Tax year should be moved without delay
An Office of Tax Simplification (‘OTS’) review on moving the tax year from 5 April to 31 March makes complete sense, and the government and HM Revenue & Customs (‘HMRC’) should press ahead with the implementation as soon as possible, say leading tax and advisory firm Blick Rothenberg
Nimesh Shah, CEO at the firm said: “Although the change only involves 5 days, there will be need to careful consideration given to HMRC’s systems, which are presently hardwired to 5 April.
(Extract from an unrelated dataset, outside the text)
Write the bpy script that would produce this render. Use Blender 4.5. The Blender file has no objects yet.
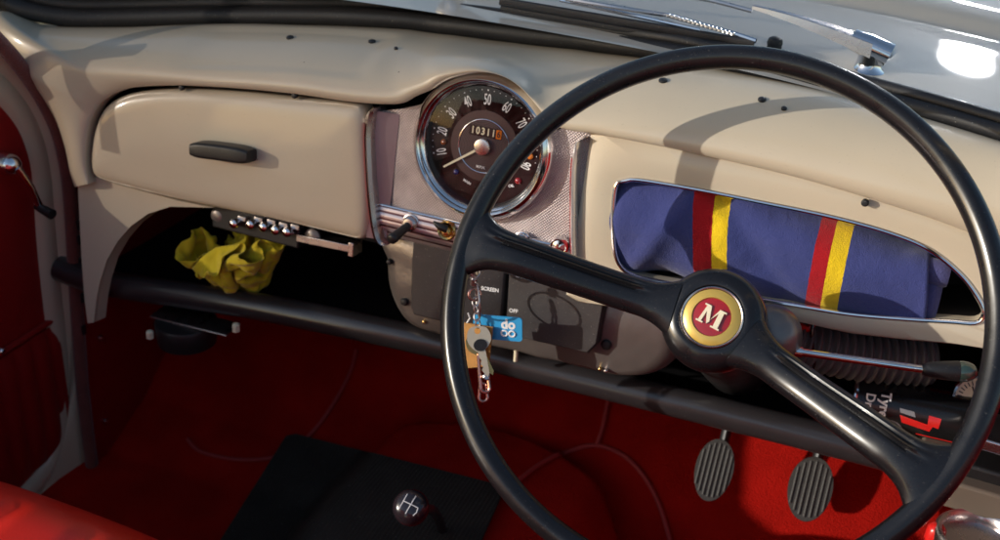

There will be an administrative cost for the government, and HMRC needs to be confident that it can deliver a technological change in the timeframe agreed, which is proposed as being April 2023 to coincide with the Making Tax Digital timeline.
He added: If this change goes ahead, HMRC must act quickly to move ahead with the system updates, but HMRC will also need to do better with their communication to affected firms – banks, investment managers, estate agents, to name a few, will need to update their own systems, at their own time and cost, so that they can provide individual taxpayers with the correct information for the new tax year end. It may only be five days but could require a complete re-coding of legacy systems and processes.”
Nimesh added: “HMRC are facing a lot of change over the next 18 months, with the introduction of Making Tax Digital from April 2023; last week’s announcements about the new Health & Social Care Levy will also require another significant system change, as the government have insisted this tax should be shown as a separate line item on people’s payslips. There is already a concern that HMRC will not have the resource or the time to implement these changes effectively, without adding a further change to the equation.
A short and surprise consultation by the OTS in June proposed moving the UK’s unique 5 April tax year, which has been the UK tax year end since 1800. The OTS did consider whether the tax year should be moved to 31 December, to align most developed countries, who run their tax year to the calendar year, including the US, China, Germany, France, Italy, and Spain. However, that move seems to be a step too far and the OTS appear to favour only the five day alteration.
Nimesh said: “It makes complete sense to change the tax year end to 31 March. Many businesses, companies and sole traders prepare their accounts to 31 March, and HMRC accept that a 31 March accounting year end can be used for filing a personal tax return. However, the majority of personal tax reporting needs to run to 5 April, which can cause administrative complications and transactions between 1 April – 5 April can sometimes be missed. The OTS believe that changing the tax year end could have the effect of reducing administrative errors when completing tax returns and help to reduce the ‘tax gap’ – the difference between the tax that the Treasury should have collected and what is actually received.”
Nimesh said: “Separate to this proposal from OTS, HMRC have a separate consultation on ‘basis period reform’ which closed at the end of August. This HMRC consultation is allegedly centred around simplifying the tax rules to make all unincorporated businesses follow the tax year for their accounting year. If this change was introduced, it would take effect from April 2023, again to coincide with Making Tax Digital. I may be reading too much into this, but it seems that the OTS and HMRC have lined themselves to make all these changes fit with Making Tax Digital from April 2023.”